Alliteration is also noticeably present in line 16, where the speaker, referring to the woman’s now-sullied reputation, says that he “share[s] in its shame.” Notice, too, how simple the poem’s sentence structure and vocabulary are, not only in this stanza but also throughout the entire work. It is as if the speaker feels no need to be eloquent or complicated: simple phrasing and short clauses best express his pained, stunned thoughts. He speaks not only about pain but also while in pain.

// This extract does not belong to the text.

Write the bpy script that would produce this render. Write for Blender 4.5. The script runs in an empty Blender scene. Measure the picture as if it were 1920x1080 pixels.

In the third stanza, the “plot” of the poem becomes even more complex. First the couple painfully separated; then the woman broke her vows and lost her reputation, making the speaker feel ashamed of her; now, in stanza three, it seems at first as if others are apparently trying to provoke his shame by mentioning her name in his immediate presence. Later, this reading seems to be undercut (“They know not I knew thee” [19]), but for a moment it seems as if he has lost some of his own reputation through his association with the fallen woman. It is as if he has not only lost his connection with her and his own respect for her; perhaps he has also lost the respect of other persons. In any case, he has certainly lost some of his personal self-respect: the speaker goes from questioning the woman’s character to questioning his own, as when he asks, “Why wert thou so dear?” (20). Why and how (in other words) did he at one time allow himself to feel anything for her? At the end of stanza three he declares that his sorrow will be long-lasting. The poem has thus moved from the past, to the present, to contemplation of the future.
Stanza four brings the poem to a conclusion by contributing a sense of symmetry to the work. The poem had opened by discussing how the couple had parted; it closes by revealing how they met. Now the speaker focuses less on the woman’s broken vows than on her active deception. It isn’t clear whether the vow-breaking and deception involve him, her husband, or both, although certainly, if she is engaged in an extramarital affair, her husband has even more reason to feel sorrow than the speaker does. In any case, the closing stanza of the poem explicitly echoes the opening stanza, especially by repeating the phrase “With silence and tears” (32). An echo of the word “years” also links the two stanzas. In the opening stanza, the bond between the man and the woman was stressed; now, however, it is only the man who seems to have any feelings (painful feelings) left for the woman whom he once loved and whom he still cannot put out of his mind.